Into the mix, too, goes the neat fact that all drama relies on the suspension of disbelief, the author’s ability to convince us of the scenario and the actors’ skill in assuming their roles. Here, that irony becomes even more apparent than it does on film, as the gang of swindlers move props and switch costumes to work their cons. In essence, the audience is the ultimate “mark”, willing to believe what’s put before them.

Bean’s script is pithily entertaining, adding wry contemporary touches to Mamet’s examination of masculinity, morals and manipulation and suggesting that, in a world of deepfakes and contested truths, the long con may no longer be confined to seedy basements. Kent’s fine cast relish the opportunity to juggle personalities as the gang of tricksters, with Robin Soans playing the old-school gent, Andrew Whipp the dozy bartender, Siôn Tudor Owen the sleazy drunk and Richard Harrington the smooth mover Mike, working bad guy appeal on Dillon’s successful but uptight Margaret. 

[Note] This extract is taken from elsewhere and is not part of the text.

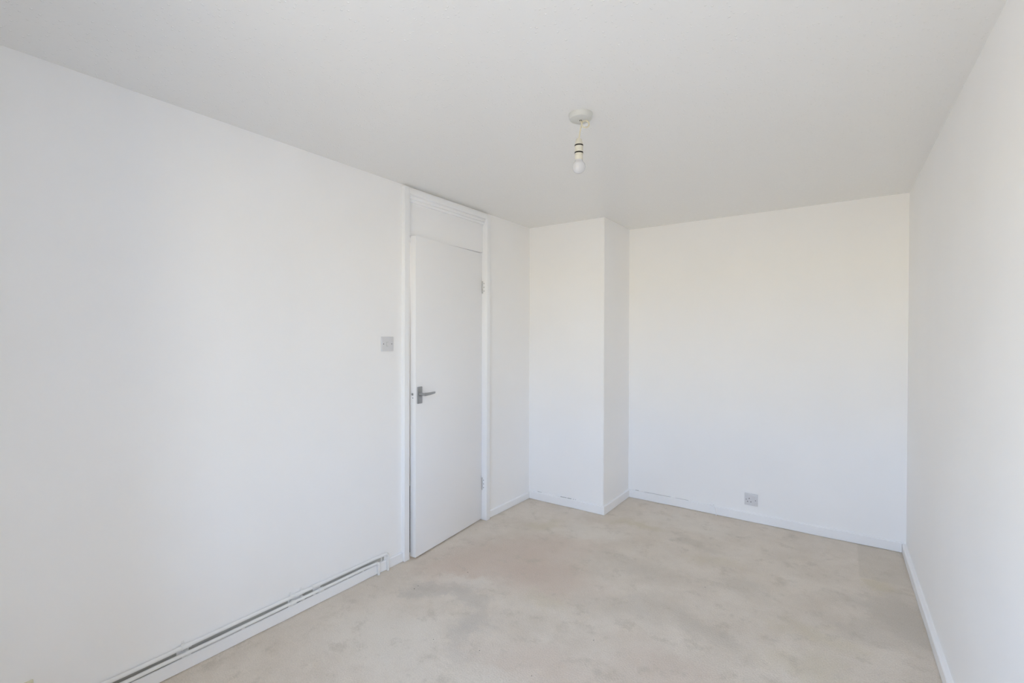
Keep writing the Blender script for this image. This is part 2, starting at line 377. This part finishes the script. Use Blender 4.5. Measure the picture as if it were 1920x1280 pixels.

The more you buy it, the more fun it is. Wise to turn a blind eye, then, to some of the more unlikely plot twists. What’s more difficult is that the drama doesn’t offer a strong enough framework to support the tougher questions at its heart about love, sex and trust: neither Margaret nor Mike are full enough characters for their attraction and its potentially tragic implications to ring true. Meanwhile the comic crackle of the script takes the sting out of the sheer, ugly nastiness of what happens. It doesn’t quite pull off the hustle, but it’s still very pleasurable to go along for the ride.